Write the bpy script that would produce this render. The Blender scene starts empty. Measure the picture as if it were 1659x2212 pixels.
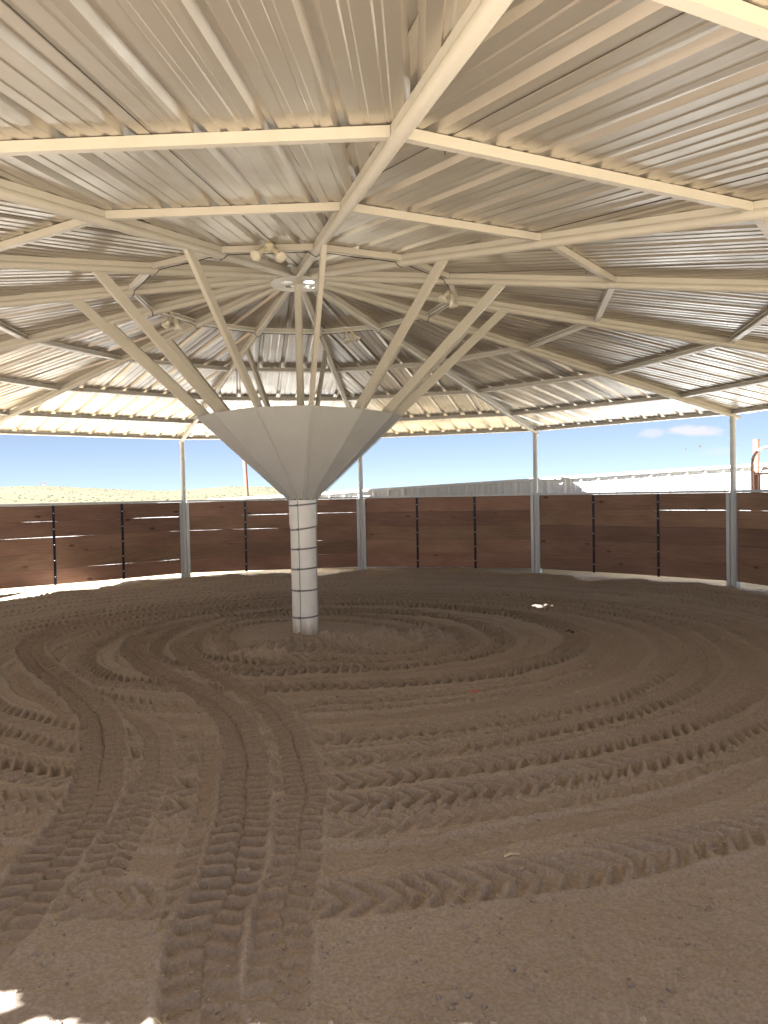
import bpy, bmesh, math, random
import numpy as np
from mathutils import Vector, Matrix
random.seed(7)
rng = np.random.default_rng(11)
S = bpy.context.scene
COL = S.collection

# ------------------------------------------------------------------ camera
CAM = Vector((-0.5829, -7.7301, 1.55))
YAW, PITCH, ROLL = -0.1825, -0.0248, -0.0199
XR = Vector((math.cos(YAW), math.sin(YAW), 0))          # level right
FW = Vector((-math.sin(YAW), math.cos(YAW), 0))         # level forward
fwd = FW * math.cos(PITCH) + Vector((0, 0, 1)) * math.sin(PITCH)
upv = FW * -math.sin(PITCH) + Vector((0, 0, 1)) * math.cos(PITCH)
right = XR * math.cos(ROLL) + upv * math.sin(ROLL)
up = -XR * math.sin(ROLL) + upv * math.cos(ROLL)
cd = bpy.data.cameras.new('camera')
cam = bpy.data.objects.new('camera', cd)
COL.objects.link(cam)
cd.sensor_fit = 'HORIZONTAL'
cd.sensor_width = 36.0
cd.lens = 1624.17 / 1659 * 36
cd.clip_start = 0.05
cd.clip_end = 6000
cam.matrix_world = Matrix(((right.x, up.x, -fwd.x, CAM.x), (right.y, up.y, -fwd.y, CAM.y),
                           (right.z, up.z, -fwd.z, CAM.z), (0, 0, 0, 1)))
S.camera = cam

# ------------------------------------------------------------------ light
SUN_EL = math.radians(46.2)
sdir = Vector((-0.877, -0.480, 0)).normalized()           # towards the sun, level
tosun = (sdir * math.cos(SUN_EL) + Vector((0, 0, math.sin(SUN_EL)))).normalized()
sl = bpy.data.lights.new('sun', 'SUN')
sl.energy = 5.0
sl.angle = math.radians(0.55)
sl.color = (1.0, 0.975, 0.94)
so = bpy.data.objects.new('sun', sl)
so.rotation_euler = tosun.to_track_quat('Z', 'Y').to_euler()
COL.objects.link(so)
W = bpy.data.worlds.new('World')
S.world = W
W.use_nodes = True
nt = W.node_tree
nt.nodes.clear()
wo = nt.nodes.new('ShaderNodeOutputWorld')
bg = nt.nodes.new('ShaderNodeBackground')
sky = nt.nodes.new('ShaderNodeTexSky')
sky.sky_type = 'NISHITA'
sky.sun_disc = False
sky.sun_elevation = SUN_EL
sky.sun_rotation = math.atan2(sdir.x, sdir.y)
sky.altitude = 2200
sky.air_density = 0.30
sky.dust_density = 0.05
sky.ozone_density = 1.0
# thin scattered cloud laid over the sky by direction
tc = nt.nodes.new('ShaderNodeTexCoord')
sepw = nt.nodes.new('ShaderNodeSeparateXYZ')
nt.links.new(tc.outputs['Generated'], sepw.inputs[0])


def wmath(op, a, b=None, clamp=False):
    n = nt.nodes.new('ShaderNodeMath')
    n.operation = op
    n.use_clamp = clamp
    for i, v in enumerate((a, b)):
        if v is None:
            continue
        if isinstance(v, (int, float)):
            n.inputs[i].default_value = v
        else:
            nt.links.new(v, n.inputs[i])
    return n.outputs[0]


azm = wmath('ARCTAN2', sepw.outputs[0], sepw.outputs[1])
nz = nt.nodes.new('ShaderNodeTexNoise')
nz.inputs['Scale'].default_value = 38
nz.inputs['Detail'].default_value = 6
mpw = nt.nodes.new('ShaderNodeMapping')
mpw.inputs['Scale'].default_value = (1, 1, 2.6)
nt.links.new(tc.outputs['Generated'], mpw.inputs[0])
nt.links.new(mpw.outputs[0], nz.inputs['Vector'])
mask = None
for (a0, e0, ra, re, st) in ((0.575, 0.0685, 0.036, 0.0075, .75), (0.526, 0.0685, 0.018, 0.0068, .5), (0.54, 0.088, .02, .006, .22), (0.60, 0.043, .03, .006, .2)):
    dx = wmath('DIVIDE', wmath('SUBTRACT', azm, a0), ra)
    dz = wmath('DIVIDE', wmath('SUBTRACT', sepw.outputs[2], e0), re)
    d2 = wmath('SQRT', wmath('ADD', wmath('MULTIPLY', dx, dx), wmath('MULTIPLY', dz, dz)))
    m = wmath('SUBTRACT', 1.0, d2)
    m = wmath('ADD', m, wmath('MULTIPLY', wmath('SUBTRACT', nz.outputs['Fac'], 0.5), 1.6))
    m = wmath('MULTIPLY', wmath('MULTIPLY', m, 1.8, True), st)
    mask = m if mask is None else wmath('MAXIMUM', mask, m)
mx = nt.nodes.new('ShaderNodeMixRGB')
mx.inputs['Color2'].default_value = (2.2, 2.05, 2.15, 1)
nt.links.new(mask, mx.inputs['Fac'])
tint = nt.nodes.new('ShaderNodeMixRGB')
tint.blend_type = 'MULTIPLY'
tint.inputs['Fac'].default_value = 1
tint.inputs['Color2'].default_value = (.84, .86, .87, 1)
gam = nt.nodes.new('ShaderNodeGamma')
gam.inputs['Gamma'].default_value = .55
nt.links.new(sky.outputs[0], gam.inputs['Color'])
nt.links.new(gam.outputs[0], tint.inputs['Color1'])
nt.links.new(tint.outputs[0], mx.inputs['Color1'])
nt.links.new(mx.outputs[0], bg.inputs['Color'])
bg.inputs['Strength'].default_value = 0.05
nt.links.new(bg.outputs[0], wo.inputs[0])
S.view_settings.view_transform = 'Standard'
S.view_settings.look = 'None'
S.view_settings.exposure = 3.25
S.view_settings.gamma = 1
S.render.engine = 'CYCLES'
S.cycles.max_bounces = 10
S.cycles.diffuse_bounces = 6
S.cycles.glossy_bounces = 5
S.cycles.sample_clamp_indirect = 8
S.cycles.use_denoising = True


# ------------------------------------------------------------------ materials
def newmat(name):
    m = bpy.data.materials.new(name)
    m.use_nodes = True
    t = m.node_tree
    return m, t, t.nodes['Principled BSDF']


def N(t, kind, **kw):
    n = t.nodes.new(kind)
    for k, v in kw.items():
        if k in n.inputs:
            n.inputs[k].default_value = v
        else:
            setattr(n, k, v)
    return n


def ramp(t, src, stops):
    r = t.nodes.new('ShaderNodeValToRGB')
    cr = r.color_ramp
    while len(cr.elements) < len(stops):
        cr.elements.new(0.5)
    for e, (p, c) in zip(cr.elements, stops):
        e.position = p
        e.color = (c[0], c[1], c[2], 1) if not isinstance(c, (int, float)) else (c, c, c, 1)
    t.links.new(src, r.inputs[0])
    return r.outputs[0]


def noise(t, scale, detail=4, rough=.55, vec=None, mapscale=None, coord='Object'):
    n = N(t, 'ShaderNodeTexNoise')
    n.inputs['Scale'].default_value = scale
    n.inputs['Detail'].default_value = detail
    n.inputs['Roughness'].default_value = rough
    if vec is None:
        c = N(t, 'ShaderNodeTexCoord')
        vec = c.outputs[coord]
    if mapscale:
        mp = N(t, 'ShaderNodeMapping')
        mp.inputs['Scale'].default_value = mapscale
        t.links.new(vec, mp.inputs[0])
        vec = mp.outputs[0]
    t.links.new(vec, n.inputs['Vector'])
    return n.outputs['Fac']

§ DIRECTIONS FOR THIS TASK
Each line of the material must be retyped exactly, except that images are omitted.

§ COMPLETED EXERCISE
Write the bpy script that would produce this render. The Blender scene starts empty. Measure the picture as if it were 1659x2212 pixels.
import bpy, bmesh, math, random
import numpy as np
from mathutils import Vector, Matrix
random.seed(7)
rng = np.random.default_rng(11)
S = bpy.context.scene
COL = S.collection

# ------------------------------------------------------------------ camera
CAM = Vector((-0.5829, -7.7301, 1.55))
YAW, PITCH, ROLL = -0.1825, -0.0248, -0.0199
XR = Vector((math.cos(YAW), math.sin(YAW), 0))          # level right
FW = Vector((-math.sin(YAW), math.cos(YAW), 0))         # level forward
fwd = FW * math.cos(PITCH) + Vector((0, 0, 1)) * math.sin(PITCH)
upv = FW * -math.sin(PITCH) + Vector((0, 0, 1)) * math.cos(PITCH)
right = XR * math.cos(ROLL) + upv * math.sin(ROLL)
up = -XR * math.sin(ROLL) + upv * math.cos(ROLL)
cd = bpy.data.cameras.new('camera')
cam = bpy.data.objects.new('camera', cd)
COL.objects.link(cam)
cd.sensor_fit = 'HORIZONTAL'
cd.sensor_width = 36.0
cd.lens = 1624.17 / 1659 * 36
cd.clip_start = 0.05
cd.clip_end = 6000
cam.matrix_world = Matrix(((right.x, up.x, -fwd.x, CAM.x), (right.y, up.y, -fwd.y, CAM.y),
                           (right.z, up.z, -fwd.z, CAM.z), (0, 0, 0, 1)))
S.camera = cam

# ------------------------------------------------------------------ light
SUN_EL = math.radians(46.2)
sdir = Vector((-0.877, -0.480, 0)).normalized()           # towards the sun, level
tosun = (sdir * math.cos(SUN_EL) + Vector((0, 0, math.sin(SUN_EL)))).normalized()
sl = bpy.data.lights.new('sun', 'SUN')
sl.energy = 5.0
sl.angle = math.radians(0.55)
sl.color = (1.0, 0.975, 0.94)
so = bpy.data.objects.new('sun', sl)
so.rotation_euler = tosun.to_track_quat('Z', 'Y').to_euler()
COL.objects.link(so)
W = bpy.data.worlds.new('World')
S.world = W
W.use_nodes = True
nt = W.node_tree
nt.nodes.clear()
wo = nt.nodes.new('ShaderNodeOutputWorld')
bg = nt.nodes.new('ShaderNodeBackground')
sky = nt.nodes.new('ShaderNodeTexSky')
sky.sky_type = 'NISHITA'
sky.sun_disc = False
sky.sun_elevation = SUN_EL
sky.sun_rotation = math.atan2(sdir.x, sdir.y)
sky.altitude = 2200
sky.air_density = 0.30
sky.dust_density = 0.05
sky.ozone_density = 1.0
# thin scattered cloud laid over the sky by direction
tc = nt.nodes.new('ShaderNodeTexCoord')
sepw = nt.nodes.new('ShaderNodeSeparateXYZ')
nt.links.new(tc.outputs['Generated'], sepw.inputs[0])


def wmath(op, a, b=None, clamp=False):
    n = nt.nodes.new('ShaderNodeMath')
    n.operation = op
    n.use_clamp = clamp
    for i, v in enumerate((a, b)):
        if v is None:
            continue
        if isinstance(v, (int, float)):
            n.inputs[i].default_value = v
        else:
            nt.links.new(v, n.inputs[i])
    return n.outputs[0]


azm = wmath('ARCTAN2', sepw.outputs[0], sepw.outputs[1])
nz = nt.nodes.new('ShaderNodeTexNoise')
nz.inputs['Scale'].default_value = 38
nz.inputs['Detail'].default_value = 6
mpw = nt.nodes.new('ShaderNodeMapping')
mpw.inputs['Scale'].default_value = (1, 1, 2.6)
nt.links.new(tc.outputs['Generated'], mpw.inputs[0])
nt.links.new(mpw.outputs[0], nz.inputs['Vector'])
mask = None
for (a0, e0, ra, re, st) in ((0.575, 0.0685, 0.036, 0.0075, .75), (0.526, 0.0685, 0.018, 0.0068, .5), (0.54, 0.088, .02, .006, .22), (0.60, 0.043, .03, .006, .2)):
    dx = wmath('DIVIDE', wmath('SUBTRACT', azm, a0), ra)
    dz = wmath('DIVIDE', wmath('SUBTRACT', sepw.outputs[2], e0), re)
    d2 = wmath('SQRT', wmath('ADD', wmath('MULTIPLY', dx, dx), wmath('MULTIPLY', dz, dz)))
    m = wmath('SUBTRACT', 1.0, d2)
    m = wmath('ADD', m, wmath('MULTIPLY', wmath('SUBTRACT', nz.outputs['Fac'], 0.5), 1.6))
    m = wmath('MULTIPLY', wmath('MULTIPLY', m, 1.8, True), st)
    mask = m if mask is None else wmath('MAXIMUM', mask, m)
mx = nt.nodes.new('ShaderNodeMixRGB')
mx.inputs['Color2'].default_value = (2.2, 2.05, 2.15, 1)
nt.links.new(mask, mx.inputs['Fac'])
tint = nt.nodes.new('ShaderNodeMixRGB')
tint.blend_type = 'MULTIPLY'
tint.inputs['Fac'].default_value = 1
tint.inputs['Color2'].default_value = (.84, .86, .87, 1)
gam = nt.nodes.new('ShaderNodeGamma')
gam.inputs['Gamma'].default_value = .55
nt.links.new(sky.outputs[0], gam.inputs['Color'])
nt.links.new(gam.outputs[0], tint.inputs['Color1'])
nt.links.new(tint.outputs[0], mx.inputs['Color1'])
nt.links.new(mx.outputs[0], bg.inputs['Color'])
bg.inputs['Strength'].default_value = 0.05
nt.links.new(bg.outputs[0], wo.inputs[0])
S.view_settings.view_transform = 'Standard'
S.view_settings.look = 'None'
S.view_settings.exposure = 3.25
S.view_settings.gamma = 1
S.render.engine = 'CYCLES'
S.cycles.max_bounces = 10
S.cycles.diffuse_bounces = 6
S.cycles.glossy_bounces = 5
S.cycles.sample_clamp_indirect = 8
S.cycles.use_denoising = True


# ------------------------------------------------------------------ materials
def newmat(name):
    m = bpy.data.materials.new(name)
    m.use_nodes = True
    t = m.node_tree
    return m, t, t.nodes['Principled BSDF']


def N(t, kind, **kw):
    n = t.nodes.new(kind)
    for k, v in kw.items():
        if k in n.inputs:
            n.inputs[k].default_value = v
        else:
            setattr(n, k, v)
    return n


def ramp(t, src, stops):
    r = t.nodes.new('ShaderNodeValToRGB')
    cr = r.color_ramp
    while len(cr.elements) < len(stops):
        cr.elements.new(0.5)
    for e, (p, c) in zip(cr.elements, stops):
        e.position = p
        e.color = (c[0], c[1], c[2], 1) if not isinstance(c, (int, float)) else (c, c, c, 1)
    t.links.new(src, r.inputs[0])
    return r.outputs[0]


def noise(t, scale, detail=4, rough=.55, vec=None, mapscale=None, coord='Object'):
    n = N(t, 'ShaderNodeTexNoise')
    n.inputs['Scale'].default_value = scale
    n.inputs['Detail'].default_value = detail
    n.inputs['Roughness'].default_value = rough
    if vec is None:
        c = N(t, 'ShaderNodeTexCoord')
        vec = c.outputs[coord]
    if mapscale:
        mp = N(t, 'ShaderNodeMapping')
        mp.inputs['Scale'].default_value = mapscale
        t.links.new(vec, mp.inputs[0])
        vec = mp.outputs[0]
    t.links.new(vec, n.inputs['Vector'])
    return n.outputs['Fac']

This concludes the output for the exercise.